■ **STORED DATA**:
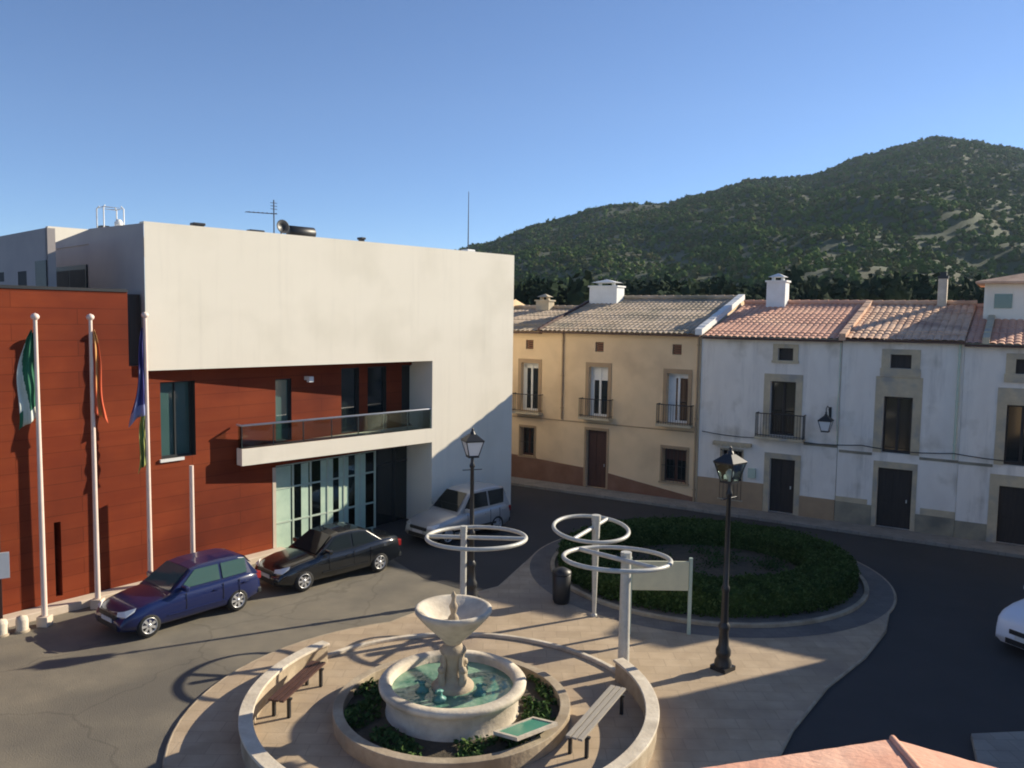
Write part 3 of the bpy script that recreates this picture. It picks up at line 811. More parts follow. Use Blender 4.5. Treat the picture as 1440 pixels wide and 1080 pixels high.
# --- second white house (s 10.42 .. 14.6)
h3 = empty('town_house', (*hw(10.44, 0), 0), A_H, 'white house with worn stone door surround, between the balcony house and the dormer house', 'house', 'terraced houses across the street')
X = lambda s: s - 10.44
a5 = (X(12.52) - .36, X(12.52) + .36, 6.22, 6.74); u5 = (X(12.5) - .5, X(12.5) + .5, 3.0, 5.15); d5 = (X(12.52) - .6, X(12.52) + .6, .13, 2.42)
hwall(h3, 4.15, 7.27, 8.68, WP, [a5, u5, d5])
tiled_roof(h3, .1, 4.15, 7.33, 8.74, M['tile_orange'])
verge(h3, .04, 7.27, 8.7, M['tile_orange'], .24, .2)
chimney(h3, X(13.34), 5.3, 8.5, 9.98, .34, .34, M['stone'], 'slim')
surround(h3, a5, M['surround'], .3, .2, .3); surround(h3, u5, M['surround'], .30, .75); surround(h3, d5, M['surround'], .16, .25)
french_window(h3, u5, .28, M['wood_dark'], M['glass_dark'], 2); door(h3, d5, .26, M['wood_dark'])
b = MB(); b.box(a5[0], a5[1], .2, .22, a5[2], a5[3]); b.build('attic_shutter', M['wood_dark'], h3)
b = MB(); b.box(0, d5[0] - .165, -.05, -.002, .1, .92); b.build('dado', M['dado_stone'], h3); b = MB(); b.box(d5[1] + .165, 4.15, -.05, -.002, .1, .80)
b.build('dado', M['dado_stone'], h3)
b = MB(); b.box(0, d5[0] - .32, -.035, -.002, .925, 1.12); b.build('dado_band', M['surround'], h3); b = MB(); b.box(d5[1] + .32, 4.15, -.035, -.002, .805, 1.05); b.build('dado_band', M['surround'], h3)
b = MB(); b.box(.05, u5[0] - .32, -.03, -.002, 2.86, 2.96); b.build('string_course', M['dado_stone'], h3); b = MB(); b.box(u5[1] + .32, 4.15, -.03, -.002, 2.86, 2.96); b.build('string_course', M['dado_stone'], h3)
downpipe(h3, X(14.45), 3.0, 7.2, M['frame_pale'])

# --- house with the dormer (s 14.6 .. 22)
h4 = empty('town_house', (*hw(14.6, 0), 0), A_H, 'white house with small dormer room on its roof, rightmost of the row', 'house', 'terraced houses across the street')
X = lambda s: s - 14.6
a6 = (X(16.55) - .36, X(16.55) + .36, 6.2, 6.72); u6 = (X(16.5) - .5, X(16.5) + .5, 2.95, 5.1); d6 = (X(16.6) - .68, X(16.6) + .68, .13, 2.2)
u7 = (X(19.8) - .5, X(19.8) + .5, 2.95, 5.1)
hwall(h4, 7.4, 7.25, 8.62, WP, [a6, u6, d6, u7])
tiled_roof(h4, 0, 7.4, 7.25, 8.62, M['tile_red'])
verge(h4, X(15.25), 7.27, 8.62, M['surround'], .22, .16, name='parapet')
surround(h4, a6, M['surround'], .3, .2, .3); surround(h4, u6, M['surround'], .30, .6); surround(h4, d6, M['surround'], .3, .4); surround(h4, u7, M['surround'], .3, .4)
for h in (u6, u7): french_window(h4, h, .28, M['wood_dark'], M['glass_dark'], 2)
door(h4, d6, .26, M['wood_dark'])
b = MB(); b.box(a6[0], a6[1], .2, .22, a6[2], a6[3]); b.build('attic_shutter', M['wood_dark'], h4)
b = MB(); b.box(0, d6[0] - .305, -.05, -.002, .1, .75); b.build('dado', M['dado_stone'], h4); b = MB(); b.box(d6[1] + .305, 7.4, -.05, -.002, .1, .75); b.build('dado', M['dado_stone'], h4)
b = MB(); b.box(0, u6[0] - .32, -.03, -.002, 2.84, 2.94); b.build('string_course', M['dado_stone'], h4)
b = MB(); x0 = X(14.95); b.box(x0, x0 + 2.6, 3.4, 6.4, 7.7, 9.5)
dm = b.build('dormer', M['white_render'], h4)
b2 = MB(); b2.box(X(19.5), X(21.2), 3.3, 5.6, 7.7, 9.9); b2.build('chimney', M['white_render'], h4)  # tower block added out of view to shape the row's shadow edge
b = MB(); b.box(x0 + .35, x0 + .95, 3.37, 3.398, 8.55, 9.1); b.build('pane', M['glass_teal'], dm)
b = MB(); zr = 9.5
b.add([(x0 - .3, 3.0, zr), (x0 + 2.9, 3.0, zr), (x0 + 2.9, 6.8, zr), (x0 - .3, 6.8, zr), (x0 - .3, 3.0, zr + .08), (x0 + 2.9, 3.0, zr + .08), (x0 + 2.9, 6.8, zr + .08), (x0 - .3, 6.8, zr + .08), (x0 + 1.3, 3.9, zr + .42), (x0 + 1.3, 5.9, zr + .42)],
      [(3, 2, 1, 0), (0, 1, 5, 4), (1, 2, 6, 5), (2, 3, 7, 6), (3, 0, 4, 7), (4, 5, 8), (5, 6, 9, 8), (6, 7, 9), (7, 4, 8, 9)])
b.build('dormer_roof', M['tile_orange'], dm)

# --- block on the right, outside the photograph, that shades the street
nb = empty('corner_house', (19.05, 24.23, 0), 0, 'tall white house at the right end of the street, outside the frame', 'house')
m = MB(); m.M = Matrix.Rotation(math.atan2(-.99, -.14), 4, 'Z')
wh = [(2 + k * 3.2, 3 + k * 3.2, z, z + 1.6) for k in range(4) for z in (1.0, 4.2)]
pts = [(0, 0), (-2.3, -16), (6, -17.5), (8.5, 0.5)]
m = MB(); m.prism([pts[1], pts[2], pts[3], pts[0]], 0, 7.9); m.build('wall', WP, nb)
m = MB(); m.prism([(-2.45, -16.1), (6.1, -17.6), (8.6, .6), (-.05, .05)], 7.9, 8.0); m.build('roof', M['tile_orange'], nb)
for a, b_, c, d in wh:
    m = MB(); m.M = Matrix.Rotation(math.atan2(-16, -2.3), 4, 'Z'); m.box(a, b_, -.03, .2, c, d); m.build('window', M['glass_dark'], nb)

# --- low hipped canopy roof just below the camera
cr = empty('canopy_roof', (2.51, 5.12, 0), 0, 'salmon tiled corner of a low roof in the bottom right foreground', 'roof')
A = Vector((0, 0, 5.2)); Ld = Vector((-1.22, -.35, 0)).normalized(); Rd = Vector((.45, -.31, 0)).normalized()
hip = Vector((-.07, -.33, 0)).normalized()
pL = A + Ld * 3.2; pR = A + Rd * 2.4; pH = A + hip * 1.6 + Vector((0, 0, .33))
pL2 = pL + hip * 1.6 + Vector((0, 0, .33)); pR2 = pR + hip * 1.6 + Vector((0, 0, .33))
def tiles(b, a0, a1, b0, b1, n, m_):
    vs = []; fs = []
    nn = n * 6
    for j in range(m_ * 2):
        t = (j // 2 + j % 2) / m_; lift = .005 if j % 2 == 0 else 0
        for i in range(nn + 1):
            u = i / nn; h = abs(math.sin(u * n * math.pi)) * .0025
            p = a0.lerp(a1, u).lerp(b0.lerp(b1, u), t); vs.append((p.x, p.y, p.z + h + lift))
    for j in range(m_ * 2 - 1):
        for i in range(nn):
            a = j * (nn + 1) + i; fs.append((a, a + 1, a + nn + 2, a + nn + 1))
    b.add(vs, fs, 0, False)
b = MB(); tiles(b, pL, A, pL2, pH, 15, 5); tiles(b, A, pR, pH, pR2, 11, 5); b.build('tiled_slope', M['tile_near'], cr)
b = MB(); b.tube([A + Vector((0, 0, .01)), pH + Vector((0, 0, .01))], .022, 10); b.build('hip_tiles', M['tile_near'], cr)
b = MB()
for p, q in ((pL, A), (A, pR)):
    b.add([tuple(p + Vector((0, 0, z))) for z in (-.012, -.09)] + [tuple(q + Vector((0, 0, z))) for z in (-.012, -.09)] , [(0, 1, 3, 2)])
b.build('fascia', M['dado_brown'], cr)
b = MB(); ins = hip * .35; b.prism([tuple((pL + ins)[:2]), tuple((pL + hip * 3)[:2]), tuple((pR + hip * 3)[:2]), tuple((pR + ins)[:2]), tuple((A + ins)[:2])][::-1], 0, 5.15)
b.build('wall', OC, cr)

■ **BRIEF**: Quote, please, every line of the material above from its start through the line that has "downpipe(h3, X(14.45), 3.0, 7.2, M['frame_pale'])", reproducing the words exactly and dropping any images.

■ **ANSWER TO THIS EXERCISE**:
Write part 3 of the bpy script that recreates this picture. It picks up at line 811. More parts follow. Use Blender 4.5. Treat the picture as 1440 pixels wide and 1080 pixels high.
# --- second white house (s 10.42 .. 14.6)
h3 = empty('town_house', (*hw(10.44, 0), 0), A_H, 'white house with worn stone door surround, between the balcony house and the dormer house', 'house', 'terraced houses across the street')
X = lambda s: s - 10.44
a5 = (X(12.52) - .36, X(12.52) + .36, 6.22, 6.74); u5 = (X(12.5) - .5, X(12.5) + .5, 3.0, 5.15); d5 = (X(12.52) - .6, X(12.52) + .6, .13, 2.42)
hwall(h3, 4.15, 7.27, 8.68, WP, [a5, u5, d5])
tiled_roof(h3, .1, 4.15, 7.33, 8.74, M['tile_orange'])
verge(h3, .04, 7.27, 8.7, M['tile_orange'], .24, .2)
chimney(h3, X(13.34), 5.3, 8.5, 9.98, .34, .34, M['stone'], 'slim')
surround(h3, a5, M['surround'], .3, .2, .3); surround(h3, u5, M['surround'], .30, .75); surround(h3, d5, M['surround'], .16, .25)
french_window(h3, u5, .28, M['wood_dark'], M['glass_dark'], 2); door(h3, d5, .26, M['wood_dark'])
b = MB(); b.box(a5[0], a5[1], .2, .22, a5[2], a5[3]); b.build('attic_shutter', M['wood_dark'], h3)
b = MB(); b.box(0, d5[0] - .165, -.05, -.002, .1, .92); b.build('dado', M['dado_stone'], h3); b = MB(); b.box(d5[1] + .165, 4.15, -.05, -.002, .1, .80)
b.build('dado', M['dado_stone'], h3)
b = MB(); b.box(0, d5[0] - .32, -.035, -.002, .925, 1.12); b.build('dado_band', M['surround'], h3); b = MB(); b.box(d5[1] + .32, 4.15, -.035, -.002, .805, 1.05); b.build('dado_band', M['surround'], h3)
b = MB(); b.box(.05, u5[0] - .32, -.03, -.002, 2.86, 2.96); b.build('string_course', M['dado_stone'], h3); b = MB(); b.box(u5[1] + .32, 4.15, -.03, -.002, 2.86, 2.96); b.build('string_course', M['dado_stone'], h3)
downpipe(h3, X(14.45), 3.0, 7.2, M['frame_pale'])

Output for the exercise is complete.